En Devuélveme a las once menos cuarto raramente se encuentra la perfección técnica puramente formal: los diálogos a veces son ripiosos y en ocasiones el lenguaje roza el tono puramente administrativo, hay intervenciones de los personajes tan largas que ocupan más de una página (pecados mortales que aunque parezca mentira no ralentizan la acción, pues la atención del lector está fija en las reflexiones prácticas, cercanas, a pie de calle que provocan…) Y desde luego uno sí que le tiraría el libro a la cabeza al autor (periodista de formación y oficio) al ver convertida la crónica periodística de un accidente (página 359 del libro) en una parodia de lo que un periodista nunca debe hacer aunque los rotatorios se lo publiquen:

 

“Inexplicablemente, había abandonado la autovía principal varias salidas antes de lo habitual y viajaba por carreteras secundarias, se desconoce si por un error o de forma voluntaria” … “A la salida de una curva a la izquierda, encontró la muerte; un camión de transporte de ganado vacuno fue lo último que vio en este mundo”.  Le tiraría el libro a la cabeza, digo, a no ser que el autor, consciente de ello, esté provocando al lector rijoso, quisquilloso, hipersensible a la inobservancia de las reglas de la corrección escritoria y se frote las manos.

 

Luego de las suposiciones, las certezas: hay momentos en que esa valentía del autor de la que hablaba se extiende también al uso del lenguaje.

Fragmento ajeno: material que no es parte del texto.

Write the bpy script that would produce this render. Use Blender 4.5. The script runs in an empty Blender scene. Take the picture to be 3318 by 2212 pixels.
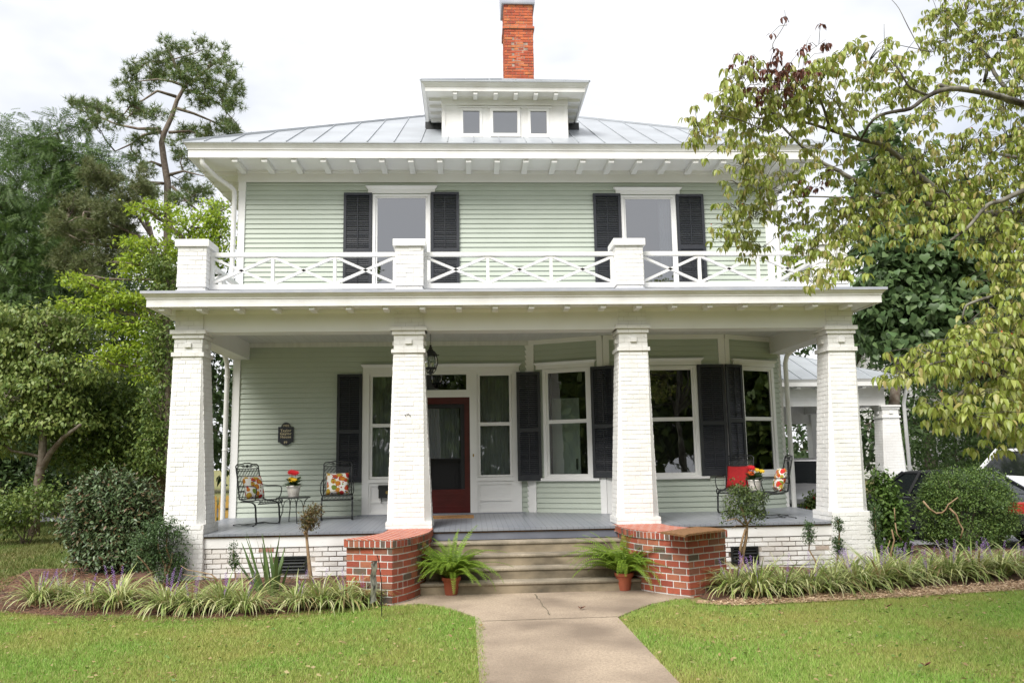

En un “rafaeliano” o “raphaeliano” “Digan lo que digan”, dice lo que quiere como quiere sin importarle la cantidad de palabras gastadas, y eso sí, en muchas ocasiones alcanzando momentos de gran altura lírica, de lenguaje preciosista pero sin empalagos. Combate por tanto con éxito uno de los postulados de la técnica: adiós a la discrecional pertinencia semántica ahorrativa (que aunque se trate de una novela también se recomienda), queda abolida la prohibición de la redundancia (ya dijimos que sus personajes se construyen de forma sedimentaria a través de la repetición).

 

“De según como se mire todo depende”, que dice el refranero y que cantaban los Jarabe de Palo. Técnica, control, y chicha. Técnica poca, control menos, y chicha mucha. Ahora, eso sí, que daría para una sesuda tesis: de una parte,  averiguar cómo a pesar de todo se lee con comodidad, y cómo además mueve a la reflexión sobre esta porquería que llamamos mundo y sobre la condición del controvertido ser humano. De la otra, encontrar qué sentido tiene que el lector antes de tiempo barrunte lo que se barrunta respecto de Martín, y que se sepa también antes de tiempo lo de Bruno, y el colofón en forma de carta que nos trae Edna, la esposa de Bruno. Edna es el último vértice de este triángulo, y aunque mujer, presenta la misma identidad constructiva que los otros dos personajes, tal como apuntaba líneas arriba.

 

Bien, lo que no he perdonado es la estructura, pero tampoco puedo arriesgarme a decir que se deba mover una coma. Esta novela imperfecta en su forma y recomendable en su fondo, que trata sobre la capacidad de soñar como único capital que no nos pueden arrebatar, sobre la identidad y su construcción, en cualquier caso, sea como sea, consigue que habitemos los personajes. Y dígame si no es eso lo que persigue la ficción, vivir otras vidas a través de esos testaferros. ¿Potencia sin control? “A mi plin, yo duermo en Pikolín”. El problema es la falta de tiempo. Empiezo a soñar muchísimo después de las once menos cuarto.